Damn you, Ms. Barnidge, for suggesting the gamut of lesbian and gay love runs from “going steady” to “jumping anybody’s bones”! What a set of options you offer us! Arrested adolescent puppy love or orgiastic promiscuity! You make me sick!
Do the world a big favor, Ms. Barnidge. Sell insurance. Or better yet, if you can’t really contain your bigotry, let it all hang out, baby! Go find a production of Bent somewhere and tell us in your review that homosexuals and Jews didn’t die in concentration camps. Or that the impact of AIDS on the gay community depicted by The Normal Heart is exaggerated. Or that the nurturing, long-term relationships between gays in Longtime Companion is a myth.
Or maybe you could do an apprenticeship with theatre critic John Simon for New York magazine? He loves to throw words like “faggot” around in his reviews! As a matter of fact, do anything, Ms. Barnidge–just don’t pass yourself off as a sympathetic voice regarding the gay and lesbian community. And please don’t flatter yourself in concluding your review with the idea that gays and lesbians have any desire in coming together with you or your straight world. You’d only sully the beautiful worth and meaning of who and what we really are about.
Jason T. McVicker
W. Cornelia
Mary Shen Barnidge replies:
Labels exclude far more than they include. In saying that the two female protagonists of Secrets were not necessarily lesbians, I meant that love is love, regardless of the gender of the lovers or the name others give to them. A story of lifelong devotion between any two people has something to say to all audiences.

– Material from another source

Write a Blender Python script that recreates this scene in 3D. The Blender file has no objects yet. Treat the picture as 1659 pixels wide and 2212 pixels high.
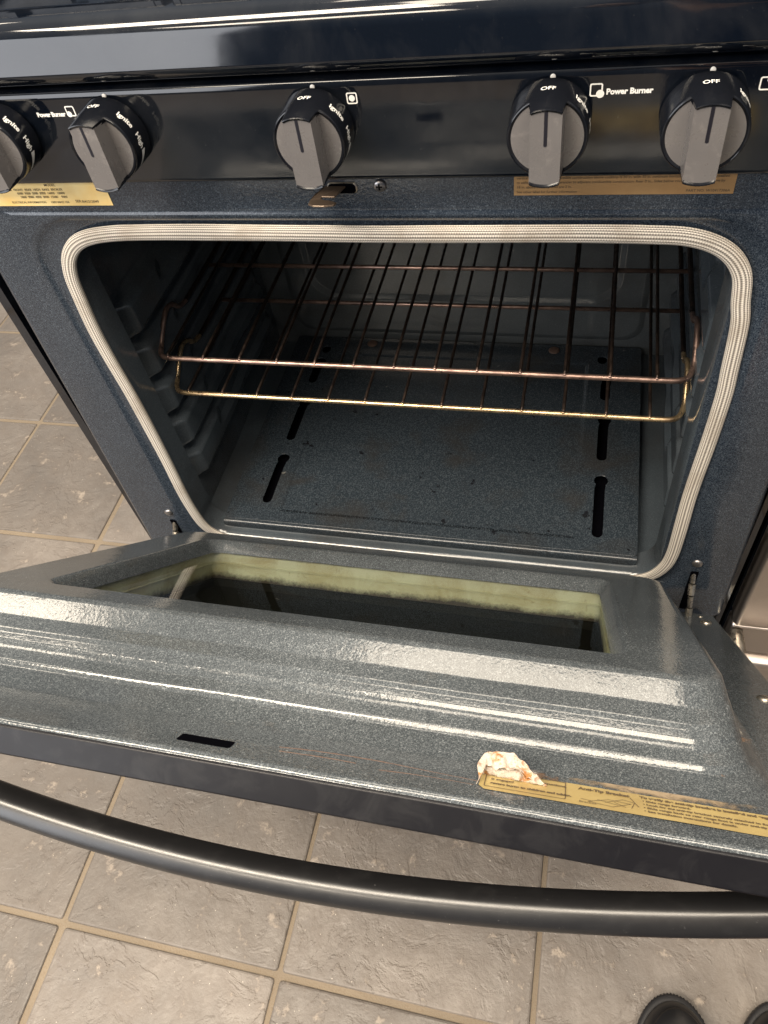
import bpy, bmesh, math, random
from mathutils import Vector, Matrix, noise
random.seed(7)
S = bpy.context.scene
COL = S.collection
PI = math.pi
FLOOR = -0.59

# ------------------------------------------------------------------ camera
cam = bpy.data.cameras.new('camera'); camo = bpy.data.objects.new('camera', cam); COL.objects.link(camo)
r_ = Vector((0.96923453, 0.20839857, -0.13097502)); u_ = Vector((-0.08713298, 0.78816056, 0.60927069)); f_ = Vector((-0.23020049, 0.57911395, -0.78207082))
camo.matrix_world = Matrix(((r_.x, u_.x, -f_.x, 0.18689511), (r_.y, u_.y, -f_.y, -0.54934483), (r_.z, u_.z, -f_.z, 0.53476637), (0, 0, 0, 1)))
cam.sensor_fit = 'HORIZONTAL'; cam.sensor_width = 36.0; cam.lens = 36 * 1647.57 / 1659
cam.clip_start = 0.01; cam.clip_end = 100
S.camera = camo

# ------------------------------------------------------------------ world, lamps, exposure
W = bpy.data.worlds.new('World'); S.world = W; W.use_nodes = True
bg = W.node_tree.nodes['Background']; bg.inputs[1].default_value = 0.54
tcw = W.node_tree.nodes.new('ShaderNodeTexCoord'); spw = W.node_tree.nodes.new('ShaderNodeSeparateXYZ'); rpw = W.node_tree.nodes.new('ShaderNodeValToRGB')
W.node_tree.links.new(tcw.outputs['Generated'], spw.inputs[0]); W.node_tree.links.new(spw.outputs[2], rpw.inputs[0]); W.node_tree.links.new(rpw.outputs[0], bg.inputs[0])
el = rpw.color_ramp.elements; el[0].position = 0.0; el[0].color = (0.12, 0.14, 0.18, 1); el[1].position = 0.75; el[1].color = (1.0, 0.98, 0.95, 1); e3 = el.new(0.25); e3.color = (0.20, 0.235, 0.29, 1)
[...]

I do not recall having ever read a theater review by John Simon, nor do I recall using in my review words such as “faggot” or any of the colloquialisms for gay men and women that I see regularly in Windy City Times and Gay Chicago. Neither do I recall any attempt to pass myself off as any kind of “voice” for the gay and lesbian community–not now, not 20 years ago, when I was a member of the Gay Liberation Front.